Problem to work on: Your copy of the material must match it exactly, except that pictures are dropped.
┌──
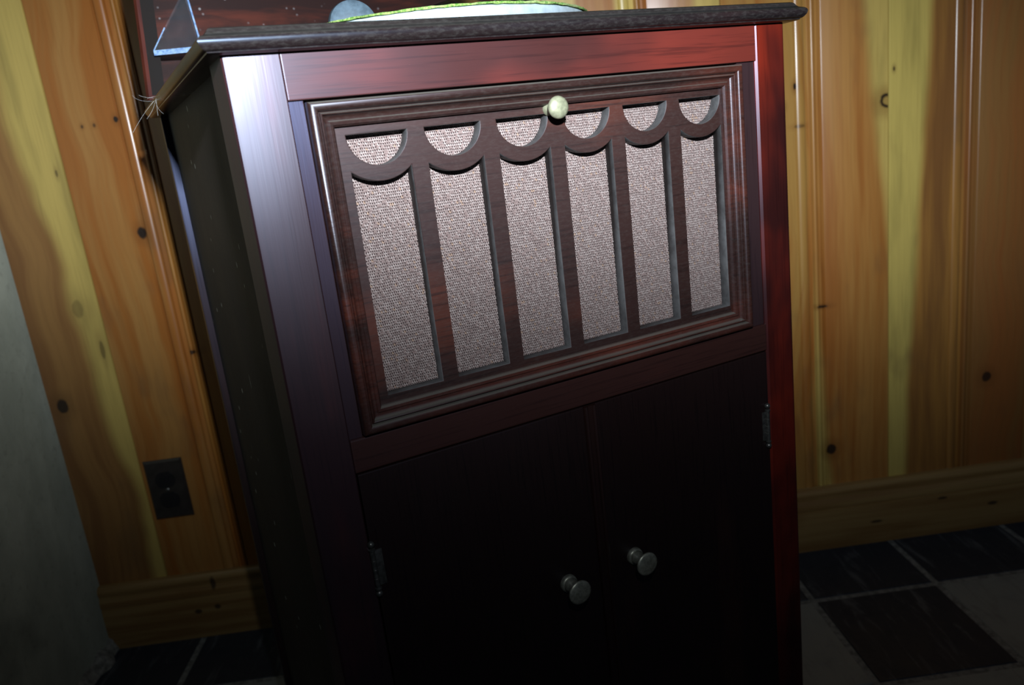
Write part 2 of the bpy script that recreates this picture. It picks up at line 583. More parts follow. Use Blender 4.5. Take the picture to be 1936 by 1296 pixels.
# baseboard of the pine wall
t = NT('pine_baseboard')
x, y, z = t.sep()
g1 = t.noise(t.scale(t.co, (2.5, 60, 60)), 1.0, 4, 0.6, 0.5)
g2 = t.noise(t.scale(t.co, (6, 6, 6)), 1.0, 3, 0.6)
c = t.mix(t.ss(g1, 0.35, 0.68), (0.36, 0.23, 0.085), (0.26, 0.14, 0.045))
c = t.mix(t.math('MULTIPLY', t.ss(g2, 0.55, 0.75), 0.4), c, (0.22, 0.10, 0.03))
for kx, kz, ax, az in ((-0.60, 0.055, 0.007, 0.005), (-0.563, 0.060, 0.006, 0.005), (-0.563, 0.108, 0.005, 0.013), (0.70, 0.045, 0.012, 0.003), (0.83, 0.075, 0.010, 0.003), (0.93, 0.05, 0.01, 0.004)):
    dx = t.math('DIVIDE', t.math('SUBTRACT', x, kx), ax)
    dz = t.math('DIVIDE', t.math('SUBTRACT', z, kz), az)
    rr = t.math('SQRT', t.math('ADD', t.math('MULTIPLY', dx, dx), t.math('MULTIPLY', dz, dz)))
    c = t.mix(t.math('MULTIPLY', t.ss(rr, 1.3, 0.6), 0.85), c, (0.04, 0.025, 0.015))
BASEW = t.out(c, 0.4, 0, 0.5, t.bump(g1, 0.1, 0.0005), 0.25, 0.2)
bm = bmesh.new()
bb = [(0.0, 0.0), (-0.017, 0.0), (-0.017, 0.078), (-0.0165, 0.0815), (-0.0145, 0.0825), (-0.0145, 0.0850), (-0.0170, 0.0860), (-0.0175, 0.092),
      (-0.0165, 0.099), (-0.0140, 0.1035), (-0.0135, 0.108), (-0.0150, 0.1125), (-0.0150, 0.118), (-0.0130, 0.1235), (-0.0085, 0.1265), (0.0, 0.1270)]
prism(bm, bb, 'x', XL, XR)
tag(finish('baseboard_back', bm, BASEW, cab=False, smooth=50), kind='structure')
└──
The completed task:
Write part 2 of the bpy script that recreates this picture. It picks up at line 583. More parts follow. Use Blender 4.5. Take the picture to be 1936 by 1296 pixels.
# baseboard of the pine wall
t = NT('pine_baseboard')
x, y, z = t.sep()
g1 = t.noise(t.scale(t.co, (2.5, 60, 60)), 1.0, 4, 0.6, 0.5)
g2 = t.noise(t.scale(t.co, (6, 6, 6)), 1.0, 3, 0.6)
c = t.mix(t.ss(g1, 0.35, 0.68), (0.36, 0.23, 0.085), (0.26, 0.14, 0.045))
c = t.mix(t.math('MULTIPLY', t.ss(g2, 0.55, 0.75), 0.4), c, (0.22, 0.10, 0.03))
for kx, kz, ax, az in ((-0.60, 0.055, 0.007, 0.005), (-0.563, 0.060, 0.006, 0.005), (-0.563, 0.108, 0.005, 0.013), (0.70, 0.045, 0.012, 0.003), (0.83, 0.075, 0.010, 0.003), (0.93, 0.05, 0.01, 0.004)):
    dx = t.math('DIVIDE', t.math('SUBTRACT', x, kx), ax)
    dz = t.math('DIVIDE', t.math('SUBTRACT', z, kz), az)
    rr = t.math('SQRT', t.math('ADD', t.math('MULTIPLY', dx, dx), t.math('MULTIPLY', dz, dz)))
    c = t.mix(t.math('MULTIPLY', t.ss(rr, 1.3, 0.6), 0.85), c, (0.04, 0.025, 0.015))
BASEW = t.out(c, 0.4, 0, 0.5, t.bump(g1, 0.1, 0.0005), 0.25, 0.2)
bm = bmesh.new()
bb = [(0.0, 0.0), (-0.017, 0.0), (-0.017, 0.078), (-0.0165, 0.0815), (-0.0145, 0.0825), (-0.0145, 0.0850), (-0.0170, 0.0860), (-0.0175, 0.092),
      (-0.0165, 0.099), (-0.0140, 0.1035), (-0.0135, 0.108), (-0.0150, 0.1125), (-0.0150, 0.118), (-0.0130, 0.1235), (-0.0085, 0.1265), (0.0, 0.1270)]
prism(bm, bb, 'x', XL, XR)
tag(finish('baseboard_back', bm, BASEW, cab=False, smooth=50), kind='structure')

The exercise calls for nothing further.